Malaysia


I have to admit, despite the constant warnings to leave my expectations at the door, I unconsciously dragged some with me. I knew I'd often be dirty and uncomfortable. I knew my clothes would seldom be clean, I'd most likely be either too hot or too cold, and I'd have to rely on undependable or, often times, downright scary transportation. I knew there would be crazy bugs (racing spiders in Mozambique – most terrifying thing EVER), dirty bathrooms, and the strong likelyhood of sickness in my future (although 8 out of 11 months is just plain ridiculous!). I knew community would be hard (understatment of the year). But knowing, I have found, is ever so much different than experiencing.

I came on this race because I was no longer content with who I was. I toed the party line… there was (is) a need in the world, and I wanted to do my part. I wanted to revitalize the world for Christ, while He transformed me into the person He has always intended me to be. As I wind down on month 11, I realize that I had an expectation after all. I expected to be changed.

At first, the thought of going home scared me. How can I go back the same person?! What about my supporters? My family and friends? They expect someone new. They expect profound thoughts and crazy devotion to God. They expect someone, that somewhere along the way, I forgot to become. But after my initial panic passes, I start to think that perhaps I have changed. Maybe only in small ways, but maybe that's enough. See, I've learned that God doesn't want to throw out all our raw material… He created that raw material, after all. He simply wants to mold us into something a little more refined.

 

So what have I learned in 11 months?

— I've learned that humans are relational creatures. That we are created to be defined by something other than ourselves, and we constantly allow that "other" to be man.

— I have learned that I am defined by who God says I am, and no other. And He says that I am free. I am redeemed. I am a daughter. I am bold, beautiful, courageous, and loved.

— I have learned that community is downright difficult at times, but often lovely, and always necessary. That there is beauty in prefering others. And that they will remember the gift of a good seat on the bus, more than I will remember the difficulty of the bad (in fact, the bad seat often makes the better story later… ask me about Swaziland sometime).

— I've learned faith in God. It seems almost silly to say. I'm a Christian, so of course I have faith in God. But saying you have faith, and FEELING faith are two completely different things. I had seen miracles before, but it was being forced into complete dependance on Him that changed my heart (not much you can do when your car breaks down 3 times in the middle of the Ecuadorian jungle, or when your bus stalls out half-way up a mountain in Swaziland, but pray and trust God to get you there).

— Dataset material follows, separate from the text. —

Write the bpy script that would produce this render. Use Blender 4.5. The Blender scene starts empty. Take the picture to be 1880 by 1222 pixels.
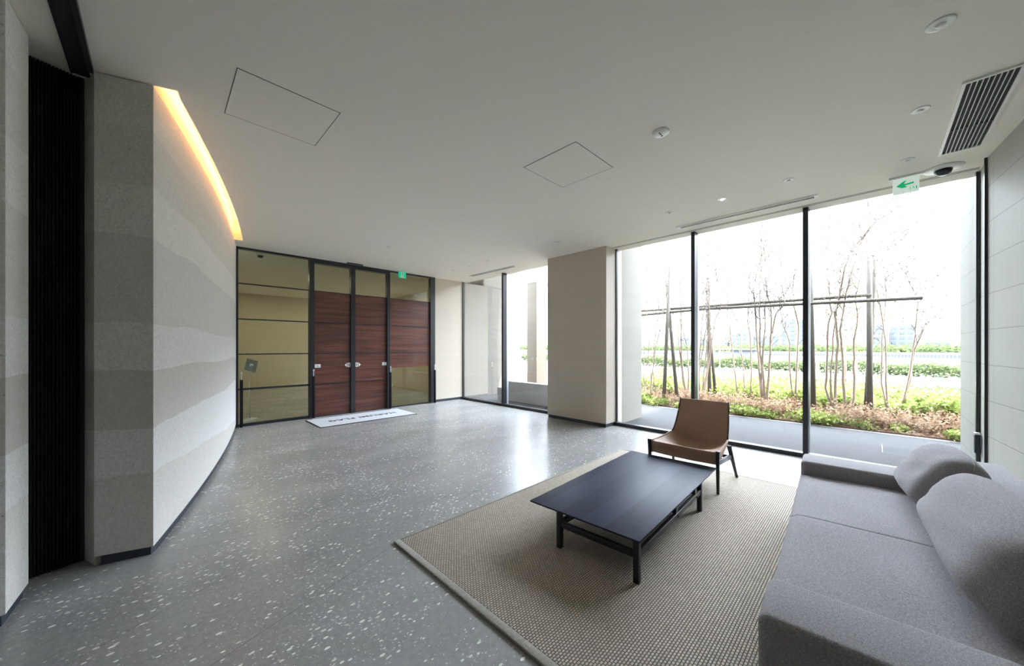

As Donald Miller says in the forward of his book, "Blue like Jazz," sometimes you have to see someone else love something before you can. Sometimes they have to show you the way. I've learned faith from men and women who live with 1/10th of the things I find necessary in life. And they live joyously and fully. Giving thanks to God daily, and worshiping Him beautifully. They have shown me what it means to live by faith.

 

Maybe I'm not transformed. But I think, maybe, my raw material is a little less raw.
And maybe, just maybe, I'm not the same person after all.